Another problem is Churchland’s conflation of functionalism with classical computationalism (Chap. 2).  Churchland argues against a formulation of functionalism that is indistinguishable from an especially straw-manish version of classical computationalism.  The result is both unsound and confused.  (My own effort to clarify the distinction between functionalism and computationalism, and some related matters, is forthcoming in PPR.)

In short:  Churchland is one of my heroes, but he is not always as careful as he could be.



  1. Thanks for the review.

    In short: Churchland is one of my heroes, but he is not always as careful as he could be.

    Well put.

    One problem I’d like to see addressed for his state-space semantics is what I call the ‘three point problem.’ Given a vector space with three prototypes and their metric relations to one another, it likely maps onto an infinite number of triads in the world. With his internalist-leaning semantic theory, where the metric structure of the prototypes is supposed to be sufficient for content-fixation, this becomes a problem.

    I’ve tried to convince him to supplement the bare-bones metric-space account with some information from the world, but he really didn’t like that idea. I think a marriage of Dretske and Churchland would be quite natural, and more “naturalistic”, than Churchland’s present perspective.

    When we (neuroscientists) study how neural assemblies represent the world, we don’t just study the neurons and how they relate to one another and then try to find things in the world to map onto them. We quantify the relationship using information-like quantities to more directly see how the world and brain hook together. Sure, we often look at the metric structure of the neuronal space and see how it maps onto the metric structure of the world-space, but this is typically done in conjunction with a more Dretsky-like approach.

    If the auditory cortex had a map that looked like the map of color space, we still wouldn’t say it was representing color space if we didn’t see responses to visual stimuli, but did see responses to auditory stimuli!

  2. gualtiero piccinini


    I couldn’t agree more.  This is one place where Churchland’s interpretation of neuroscience is at odds with mainstream scientific practices. 

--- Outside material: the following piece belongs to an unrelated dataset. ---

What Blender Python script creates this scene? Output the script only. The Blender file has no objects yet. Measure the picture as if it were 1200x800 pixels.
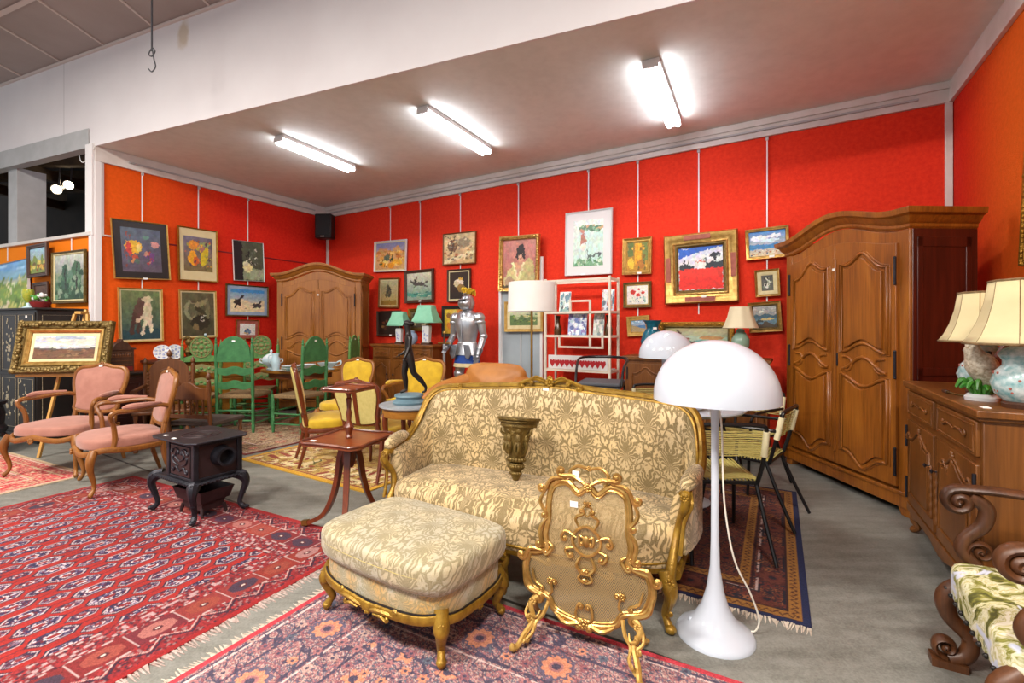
import bpy, math, random
import numpy as np
from mathutils import Vector, Matrix
random.seed(7)
SC = bpy.context.scene
COL = SC.collection
pi = math.pi
sin, cos = math.sin, math.cos
# ---------------------------------------------------------------- camera numbers (metres; camera at x=0,y=0, looking along +Y)
FPX, EYE, CX, HY = 555.0, 1.36, 600.0, 383.0
def fl(px, py, z=0.0):
    d = FPX*(EYE-z)/(py-HY); return ((px-CX)/FPX*d, d, z)
def at(px, py, d):
    return ((px-CX)/FPX*d, d, EYE+(HY-py)/FPX*d)
def lin(h):
    if not isinstance(h, str): return tuple(h)
    h = h.lstrip('#'); c = [int(h[i:i+2], 16)/255 for i in (0, 2, 4)]
    return tuple(x/12.92 if x <= .04045 else ((x+.055)/1.055)**2.4 for x in c)
def c4(h): return lin(h)+(1.0,)
# ---------------------------------------------------------------- mesh builder
def crv(pts, k=6, closed=False):
    """Catmull-Rom through points of any dimension"""
    P = [np.array(p, float) for p in pts]; n = len(P); out = []
    rng = range(n if closed else n-1)
    for i in rng:
        if closed: p0, p1, p2, p3 = P[i-1], P[i], P[(i+1) % n], P[(i+2) % n]
        else: p0, p1, p2, p3 = P[max(i-1, 0)], P[i], P[i+1], P[min(i+2, n-1)]
        for j in range(k):
            t = j/k
            out.append(.5*((2*p1)+(-p0+p2)*t+(2*p0-5*p1+4*p2-p3)*t*t+(-p0+3*p1-3*p2+p3)*t**3))
    if not closed: out.append(P[-1])
    return [tuple(o) for o in out]
class MB:
    def __init__(s): s.v = []; s.f = []; s.col = None
    def add(s, vs, fs, M=None):
        o = len(s.v)
        s.v += [tuple(M @ Vector(p)) for p in vs] if M else [tuple(p) for p in vs]
        s.f += [tuple(i+o for i in f) for f in fs]; return s
    def box(s, x0, y0, z0, x1, y1, z1, M=None):
        v = [(x, y, z) for z in (z0, z1) for y in (y0, y1) for x in (x0, x1)]
        return s.add(v, [(0, 2, 3, 1), (4, 5, 7, 6), (0, 1, 5, 4), (2, 6, 7, 3), (0, 4, 6, 2), (1, 3, 7, 5)], M)
    def cb(s, c, d, M=None):
        return s.box(c[0]-d[0]/2, c[1]-d[1]/2, c[2]-d[2]/2, c[0]+d[0]/2, c[1]+d[1]/2, c[2]+d[2]/2, M)
    def loft(s, rings, closed=True, cap=True, loop=False):
        o = len(s.v); n = len(rings[0]); m = len(rings)
        for r in rings: s.v += [tuple(p) for p in r]
        for i in range(m if loop else m-1):
            a, b = o+i*n, o+((i+1) % m)*n
            for j in range(n if closed else n-1):
                k = (j+1) % n; s.f.append((a+j, a+k, b+k, b+j))
        if cap and closed and not loop:
            s.f.append(tuple(o+j for j in range(n-1, -1, -1))); s.f.append(tuple(o+(m-1)*n+j for j in range(n)))
        return s
    def tube(s, P, R, n=8, closed=False, up=None, asp=1.0, sq=False):
        P = [Vector(p[:3]) for p in P]; m = len(P)
        if not hasattr(R, '__len__'): R = [R]*m
        rings = []; u = None
        for i in range(m):
            a = P[i-1] if (i > 0 or closed) else P[i]; b = P[(i+1) % m] if (i < m-1 or closed) else P[i]
            t = b-a; t = t.normalized() if t.length > 1e-9 else Vector((0, 0, 1))
            if up is not None:
                u = Vector(up)-t*t.dot(Vector(up))
                u = u.normalized() if u.length > 1e-6 else t.orthogonal().normalized()
            elif u is None:
                u = t.orthogonal().normalized()
            else:
                u = u-t*t.dot(u); u = u.normalized() if u.length > 1e-6 else t.orthogonal().normalized()
            w = t.cross(u); r = R[i]*(1.414 if sq else 1); ph = pi/n if sq else 0
            rings.append([P[i]+u*(r*cos(ph+2*pi*j/n))+w*(r*asp*sin(ph+2*pi*j/n)) for j in range(n)])
        return s.loft(rings, True, not closed, closed)
    def cur(s, pts, n=8, k=5, closed=False, **kw):
        """smooth tube through (x,y,z,r) points"""
        q = crv(pts, k, closed); return s.tube([p[:3] for p in q], [max(p[3], .0008) for p in q], n, closed, **kw)
    def lathe(s, prof, n=20, c=(0, 0, 0), M=None, sx=1, sy=1):
        mb = MB(); mb.loft([[(max(r, 1e-4)*cos(2*pi*j/n)*sx+c[0], max(r, 1e-4)*sin(2*pi*j/n)*sy+c[1], z+c[2]) for j in range(n)] for r, z in prof])
        return s.add(mb.v, mb.f, M)
    def rod(s, a, b, prof, n=10):
        """turned member from a to b: prof = [(t, r)]"""
        a, b = Vector(a), Vector(b)
        return s.tube([a+(b-a)*t for t, r in prof], [r for t, r in prof], n)
    def ell(s, c, r, n=14, m=9, M=None):
        if not hasattr(r, '__len__'): r = (r,)*3
        mb = MB(); mb.loft([[(c[0]+r[0]*sin(max(.02, min(pi-.02, pi*i/m)))*cos(2*pi*j/n), c[1]+r[1]*sin(max(.02, min(pi-.02, pi*i/m)))*sin(2*pi*j/n), c[2]-r[2]*cos(pi*i/m)) for j in range(n)] for i in range(m+1)])
        return s.add(mb.v, mb.f, M)
    def prism(s, out, y0, y1, M=None):
        """outline in (x,z), extruded along y"""
        n = len(out); mb = MB(); mb.v = [(x, y0, z) for x, z in out]+[(x, y1, z) for x, z in out]
        mb.f = [tuple(range(n)), tuple(range(2*n-1, n-1, -1))]+[(i, i+n, (i+1) % n+n, (i+1) % n) for i in range(n)]
        return s.add(mb.v, mb.f, M)
    def slab(s, out, z0, z1, M=None):
        n = len(out); mb = MB(); mb.v = [(x, y, z0) for x, y in out]+[(x, y, z1) for x, y in out]
        mb.f = [tuple(range(n-1, -1, -1)), tuple(range(n, 2*n))]+[(i, (i+1) % n, (i+1) % n+n, i+n) for i in range(n)]
        return s.add(mb.v, mb.f, M)
    def pad(s, out, z0, z1, r=.02, crown=.02, bot=None, M=None, steps=5):
        """upholstered pad: plan outline (x,y), rounded edges, crowned top"""
        P = np.array(out, float); c = P.mean(0); n = len(P)
        d = np.roll(P, -1, 0)-np.roll(P, 1, 0); nr = np.stack([d[:, 1], -d[:, 0]], 1); nr /= np.linalg.norm(nr, axis=1)[:, None]+1e-9
        area = .5*np.sum(P[:, 0]*np.roll(P[:, 1], -1)-np.roll(P[:, 0], -1)*P[:, 1])
        if area < 0: nr = -nr
        rings = []
        rb = r if bot is None else bot
        for i in range(4):
            a = pi/2*i/3; q = P-nr*(rb*(1-sin(a))); rings.append([(x, y, z0+rb*(1-cos(a))) for x, y in q])
        for i in range(steps):
            a = pi/2*i/(steps-1); q = P-nr*(r*(1-cos(a))); rings.append([(x, y, z1-r*(1-sin(a))) for x, y in q])
        q = P-nr*r
        for t in (.85, .65, .4, .15, .01):
            k = c+(q-c)*t; rings.append([(x, y, z1+crown*(1-t*t)) for x, y in k])
        mb = MB(); mb.loft(rings); return s.add(mb.v, mb.f, M)
    def grid(s, fn, nu, nv):
        o = len(s.v)
        s.v += [tuple(fn(i/(nu-1), j/(nv-1))) for j in range(nv) for i in range(nu)]
        s.f += [(o+j*nu+i, o+j*nu+i+1, o+(j+1)*nu+i+1, o+(j+1)*nu+i) for j in range(nv-1) for i in range(nu-1)]
        return s
    def obj(s, name, mat, parent=None, sharp=.7, bev=0, sub=0, solid=0, loc=None):
        me = bpy.data.meshes.new(name); me.from_pydata(s.v, [], s.f); me.update()
        if sharp:
            me.polygons.foreach_set('use_smooth', [True]*len(me.polygons)); me.set_sharp_from_angle(angle=sharp)
        if s.col is not None:
            a = me.color_attributes.new('Col', 'FLOAT_COLOR', 'POINT'); a.data.foreach_set('color', np.asarray(s.col, np.float32).ravel())
        o = bpy.data.objects.new(name, me); COL.objects.link(o)
        me.materials.append(MATS[mat] if isinstance(mat, str) else mat)
        if parent: o.parent = parent
        if loc: o.location = loc
        if solid:
            m = o.modifiers.new('s', 'SOLIDIFY'); m.thickness = solid; m.offset = 0
        if bev:
            m = o.modifiers.new('b', 'BEVEL'); m.width = bev; m.segments = 2; m.limit_method = 'ANGLE'; m.angle_limit = .6
        if sub:
            m = o.modifiers.new('u', 'SUBSURF'); m.levels = sub; m.render_levels = sub
        return o
def tag(o, label, cat, group=None):
    o['label'] = label; o['category'] = cat
    if group: o['group'] = group
    return o
def thing(name, label, cat, loc=(0, 0, 0), rz=0.0, group=None, rx=0.0, ry=0.0, sc=1.0):
    o = bpy.data.objects.new(name, None); COL.objects.link(o); o.empty_display_size = .05
    o.location = loc; o.rotation_euler = (rx, ry, rz); o.scale = (sc,)*3
    return tag(o, label, cat, group)
def struct(o): o['kind'] = 'structure'; return o
def lab(o, label): o['label'] = label; return o
def dup(root, loc, rz, label, group=None, sc=None):
    def cp(o, par):
        c = o.copy(); COL.objects.link(c); c.parent = par
        for ch in [x for x in KIDS.get(o.name, [])]: cp(ch, c)
        return c
    KIDS = {}
    for x in COL.objects:
        if x.parent: KIDS.setdefault(x.parent.name, []).append(x)
    r = cp(root, None); r.location = loc; r.rotation_euler = (0, 0, rz); r['label'] = label
    if group: r['group'] = group
    if sc: r.scale = (sc,)*3
    return r
def R(d): return math.radians(d)
def TR(loc=(0, 0, 0), rz=0, rx=0, ry=0): return Matrix.Translation(loc) @ Matrix.Rotation(rz, 4, 'Z') @ Matrix.Rotation(ry, 4, 'Y') @ Matrix.Rotation(rx, 4, 'X')
def supell(a, b, e=3.0, n=40, fr=0.0, bow=0.0):
    """super-ellipse plan outline; front (-y) widened by fr and bowed"""
    o = []
    for i in range(n):
        t = 2*pi*i/n; ct, st = cos(t), sin(t)
        x = a*math.copysign(abs(ct)**(2/e), ct); y = b*math.copysign(abs(st)**(2/e), st)
        x *= 1-fr*(y/b); y -= bow*max(0, -y/b)*(1-(x/a)**2); o.append((x, y))
    return o
def spiral(c, r0, turns, ang, sgn=1, ax=(1, 0, 0), ay=(0, 0, 1), n=22, r1=.12):
    """points spiralling in to c"""
    out = []
    for i in range(n+1):
        t = i/n; r = r0*((1-t)+r1*t); a = ang+sgn*2*pi*turns*t
        out.append(tuple(c[k]+ax[k]*r*cos(a)+ay[k]*r*sin(a) for k in range(3)))
    return out
# ---------------------------------------------------------------- materials
MATS = {}
class E:
    """expression -> math nodes"""
    nt = None
    def __init__(s, k): s.k = k
    @staticmethod
    def m(op, *a):
        n = E.nt.nodes.new('ShaderNodeMath'); n.operation = op
        for i, x in enumerate(a):
            if isinstance(x, E): E.nt.links.new(x.k, n.inputs[i])
            else: n.inputs[i].default_value = float(x)
        return E(n.outputs[0])
    def __add__(s, o): return E.m('ADD', s, o)
    def __radd__(s, o): return E.m('ADD', o, s)
    def __sub__(s, o): return E.m('SUBTRACT', s, o)
    def __rsub__(s, o): return E.m('SUBTRACT', o, s)
    def __mul__(s, o): return E.m('MULTIPLY', s, o)
    def __rmul__(s, o): return E.m('MULTIPLY', o, s)
    def __truediv__(s, o): return E.m('DIVIDE', s, o)
    def __lt__(s, o): return E.m('LESS_THAN', s, o)
    def __gt__(s, o): return E.m('GREATER_THAN', s, o)
def eabs(x): return E.m('ABSOLUTE', x)
def esin(x): return E.m('SINE', x)
def ecos(x): return E.m('COSINE', x)
def emin(a, b): return E.m('MINIMUM', a, b)
def emax(a, b): return E.m('MAXIMUM', a, b)
def esqrt(a): return E.m('SQRT', a)
def eatan2(a, b): return E.m('ARCTAN2', a, b)
def efl(a): return E.m('FLOOR', a)
def sstep(x, a, b):
    n = E.nt.nodes.new('ShaderNodeMapRange'); n.interpolation_type = 'SMOOTHSTEP'
    E.nt.links.new(x.k, n.inputs[0]); n.inputs[1].default_value = a; n.inputs[2].default_value = b
    return E(n.outputs[0])
def newmat(name):
    m = bpy.data.materials.new(name); m.use_nodes = True; nt = m.node_tree; E.nt = nt
    b = nt.nodes['Principled BSDF']; MATS[name] = m
    return m, nt, b
def coords(kind='Object'):
    tc = E.nt.nodes.new('ShaderNodeTexCoord'); return tc.outputs[kind]
def mapping(sock, sc=(1, 1, 1), rot=(0, 0, 0)):
    n = E.nt.nodes.new('ShaderNodeMapping'); E.nt.links.new(sock, n.inputs[0]); n.inputs[3].default_value = sc; n.inputs[2].default_value = rot
    return n.outputs[0]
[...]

    Do you have a sense of why Churchland rejected your suggestion?

  3. Eric Thomson

    If memory serves, I think he lays out his problems with informational semantics in the book. I never found them compelling. E.g., the problem of handling errors with information-based accounts. That’s one that Dretske and others have dealt with at length.

    It’s strange, as if you look at he and Pat’s wonderful little article ‘Stalking the wild epistemic engine’ it is a much more information-friendly, and more ethological, perspective. I think Old Paul and New Paul need to kiss and make up to make a Super Paul.

  4. Eric Thomson

    I’m not sure, as I don’t know anything about Clark and Chalmers’ active externalism. But clearly it needs to be supplemented with something, likely some sort of facts about the world rather than just the nervous system.

    Has this ‘three point problem’ been written up in a paper yet? It is an obvious problem that is pretty easy to fix. Quick and easy publication for any philosophers out there! Better hurry before I point my philosophically obtuse mind at it.

  5. I regret to say that although Clark´s and Chalmers active externalism deals with the long held problem of making sense of how our internal states have meaning pointing to the external world as a means of content ascription, it is not as sophisticated as Churchland´s neurosemantics.

    But as you say Clark´s and Chalmer´s active externalism complements Churchland´s neurosemantics, because they take into account the world rather than merely facts about the nervous system. So if we want a good neurosemantic theory, we need some sort of Clark´s active externalism on a par to Churchland´s view on representation.

    I have no idea about any paper in the literature on the “three point problem” so you are obligued to publish and advance the field!

  6. Eric Thomson

    Dretske does a good job with including the world, and since I already understand and have read Dretske it would be a much quicker study.